Rauner did use the address to push union and pension reforms, sore topics in the city. Nearly a quarter of the money in the state's budget goes to pension payments, Rauner said. In Chicago, Emanuel has said Chicago's largest financial challenge "is the exploding cost of our unpaid pensions."

"We need to install common sense into our union contracts," Rauner said. "One of the most critical actions we can take to save taxpayers billions of dollars, while offering state workers a fair deal that protects their retirement, is to enact constitutional pension reform."

Rauner said he is working with Senate President John Cullerton on a pension proposal that would save $1 billion per year from four of the state pension plans, and he urged both chambers to pass the reforms "without delay."

Rauner also said he has 10 long-term goals to improve education and career opportunities "from cradle to career" for people in Illinois. Among those goals is increasing state funding for education with a focus on low-income and rural districts. Districts should also be further empowered and have "more flexibility" when it comes to bargaining and contracts, Rauner said.

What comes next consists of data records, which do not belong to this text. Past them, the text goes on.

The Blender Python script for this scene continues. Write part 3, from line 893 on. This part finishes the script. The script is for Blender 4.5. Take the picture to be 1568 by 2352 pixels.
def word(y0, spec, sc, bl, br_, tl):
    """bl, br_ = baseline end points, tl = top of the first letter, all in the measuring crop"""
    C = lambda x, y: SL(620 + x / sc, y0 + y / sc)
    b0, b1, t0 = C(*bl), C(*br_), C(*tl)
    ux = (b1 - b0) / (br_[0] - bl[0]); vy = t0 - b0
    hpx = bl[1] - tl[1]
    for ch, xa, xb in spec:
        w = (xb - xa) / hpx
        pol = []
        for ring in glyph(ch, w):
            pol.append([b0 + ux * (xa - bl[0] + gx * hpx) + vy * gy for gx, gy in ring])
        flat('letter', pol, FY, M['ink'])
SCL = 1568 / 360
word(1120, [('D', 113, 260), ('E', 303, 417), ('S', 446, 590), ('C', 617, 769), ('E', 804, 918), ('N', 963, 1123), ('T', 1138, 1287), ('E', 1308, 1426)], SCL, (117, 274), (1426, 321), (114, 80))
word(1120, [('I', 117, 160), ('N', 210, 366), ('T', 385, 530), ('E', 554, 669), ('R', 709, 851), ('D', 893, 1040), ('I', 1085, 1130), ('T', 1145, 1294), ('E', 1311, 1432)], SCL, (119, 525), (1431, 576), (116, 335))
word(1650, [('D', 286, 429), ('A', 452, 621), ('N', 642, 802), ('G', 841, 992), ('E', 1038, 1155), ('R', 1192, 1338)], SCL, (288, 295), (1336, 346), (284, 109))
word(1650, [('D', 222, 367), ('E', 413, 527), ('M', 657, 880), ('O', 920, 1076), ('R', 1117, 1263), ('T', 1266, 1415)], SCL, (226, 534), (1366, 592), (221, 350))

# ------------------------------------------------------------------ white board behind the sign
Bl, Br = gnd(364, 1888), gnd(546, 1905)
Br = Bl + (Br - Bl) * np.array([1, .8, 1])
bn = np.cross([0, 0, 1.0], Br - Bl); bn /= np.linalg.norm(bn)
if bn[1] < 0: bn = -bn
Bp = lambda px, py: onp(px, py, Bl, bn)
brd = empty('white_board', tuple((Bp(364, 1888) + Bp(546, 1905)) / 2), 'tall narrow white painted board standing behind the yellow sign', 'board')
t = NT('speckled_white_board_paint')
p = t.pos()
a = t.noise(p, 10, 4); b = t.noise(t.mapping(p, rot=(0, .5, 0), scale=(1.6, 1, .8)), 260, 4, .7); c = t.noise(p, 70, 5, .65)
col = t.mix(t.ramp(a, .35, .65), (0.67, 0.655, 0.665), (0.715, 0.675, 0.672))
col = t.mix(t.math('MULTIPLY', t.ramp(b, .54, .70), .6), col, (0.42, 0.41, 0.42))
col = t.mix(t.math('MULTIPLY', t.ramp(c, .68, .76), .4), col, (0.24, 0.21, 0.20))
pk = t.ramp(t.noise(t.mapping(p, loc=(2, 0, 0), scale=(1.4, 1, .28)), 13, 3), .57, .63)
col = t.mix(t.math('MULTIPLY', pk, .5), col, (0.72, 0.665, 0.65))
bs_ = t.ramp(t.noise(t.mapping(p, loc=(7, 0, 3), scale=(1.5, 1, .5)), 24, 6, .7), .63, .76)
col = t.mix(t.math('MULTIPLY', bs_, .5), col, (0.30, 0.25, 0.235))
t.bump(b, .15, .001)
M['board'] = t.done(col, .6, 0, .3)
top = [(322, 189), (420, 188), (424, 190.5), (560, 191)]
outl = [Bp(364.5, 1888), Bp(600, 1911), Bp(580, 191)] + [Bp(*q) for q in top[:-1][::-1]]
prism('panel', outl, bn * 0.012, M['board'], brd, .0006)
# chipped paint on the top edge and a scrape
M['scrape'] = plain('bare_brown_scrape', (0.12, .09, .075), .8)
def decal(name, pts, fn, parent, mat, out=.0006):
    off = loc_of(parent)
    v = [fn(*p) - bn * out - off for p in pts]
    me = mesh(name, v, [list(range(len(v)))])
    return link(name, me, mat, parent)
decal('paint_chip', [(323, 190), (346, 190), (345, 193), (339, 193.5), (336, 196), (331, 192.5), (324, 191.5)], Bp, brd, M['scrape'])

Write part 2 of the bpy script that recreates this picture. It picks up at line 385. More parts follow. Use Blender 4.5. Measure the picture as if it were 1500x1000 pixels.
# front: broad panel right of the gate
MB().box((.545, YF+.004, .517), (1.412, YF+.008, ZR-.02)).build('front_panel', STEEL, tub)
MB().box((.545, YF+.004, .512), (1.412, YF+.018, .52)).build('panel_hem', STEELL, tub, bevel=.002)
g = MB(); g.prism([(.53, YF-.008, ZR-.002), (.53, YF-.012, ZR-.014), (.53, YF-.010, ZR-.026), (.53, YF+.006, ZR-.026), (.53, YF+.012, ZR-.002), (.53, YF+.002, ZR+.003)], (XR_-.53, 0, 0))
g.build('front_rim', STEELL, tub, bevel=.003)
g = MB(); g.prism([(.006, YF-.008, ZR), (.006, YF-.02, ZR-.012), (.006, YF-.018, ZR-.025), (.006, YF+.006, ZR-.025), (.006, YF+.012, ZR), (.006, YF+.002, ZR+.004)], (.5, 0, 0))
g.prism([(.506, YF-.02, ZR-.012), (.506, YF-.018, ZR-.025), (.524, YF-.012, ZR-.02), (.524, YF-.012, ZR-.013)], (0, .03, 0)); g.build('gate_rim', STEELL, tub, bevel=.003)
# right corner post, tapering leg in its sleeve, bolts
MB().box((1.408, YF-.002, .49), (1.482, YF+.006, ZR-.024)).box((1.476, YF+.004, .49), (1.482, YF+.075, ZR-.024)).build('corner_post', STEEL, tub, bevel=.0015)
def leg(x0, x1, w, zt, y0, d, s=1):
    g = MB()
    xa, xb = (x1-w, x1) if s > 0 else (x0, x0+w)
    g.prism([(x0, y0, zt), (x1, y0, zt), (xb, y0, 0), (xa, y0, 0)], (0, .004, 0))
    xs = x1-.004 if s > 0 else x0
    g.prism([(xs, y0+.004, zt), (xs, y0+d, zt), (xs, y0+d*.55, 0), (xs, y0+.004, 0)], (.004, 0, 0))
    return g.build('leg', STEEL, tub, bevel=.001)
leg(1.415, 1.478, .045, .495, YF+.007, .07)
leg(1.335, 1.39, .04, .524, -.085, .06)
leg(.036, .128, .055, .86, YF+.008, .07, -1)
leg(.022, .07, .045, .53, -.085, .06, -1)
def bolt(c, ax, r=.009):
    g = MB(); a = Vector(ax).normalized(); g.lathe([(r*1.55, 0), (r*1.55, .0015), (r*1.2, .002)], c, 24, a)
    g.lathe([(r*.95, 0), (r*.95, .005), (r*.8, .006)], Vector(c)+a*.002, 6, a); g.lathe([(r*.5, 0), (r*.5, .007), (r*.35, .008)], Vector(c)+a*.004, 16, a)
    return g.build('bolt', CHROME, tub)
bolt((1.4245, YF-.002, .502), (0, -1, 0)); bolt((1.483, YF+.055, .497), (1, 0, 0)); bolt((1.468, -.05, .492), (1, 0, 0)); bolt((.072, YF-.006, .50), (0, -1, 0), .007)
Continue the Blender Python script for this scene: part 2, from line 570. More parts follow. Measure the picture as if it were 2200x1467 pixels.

Those goals come amid a slew of criticism about how education in Chicago has been affected by the budget debate in Springfield. Students have protested the potential closure of Chicago State University, which is struggling without state funding, and activists staged a sit-in at the Thompson Center. CPS has faced cutting teachers and classes due to the budget issues. Students, including those at Chicago universities, have struggled to pay tuition without state-funded grants.

Rauner said lawmakers must "cast partisanship and ideology aside" and come together to pass a budget, saying he was "ready" to do so and "Illinois can't wait any longer."

"If each of us commits to serious negotiation based on mutual respect for our co-equal branches of government, there’s not a doubt in my mind we can come together to pass a balanced budget alongside reforms," Rauner said. "If we work together, Illinois can be both compassionate and competitive."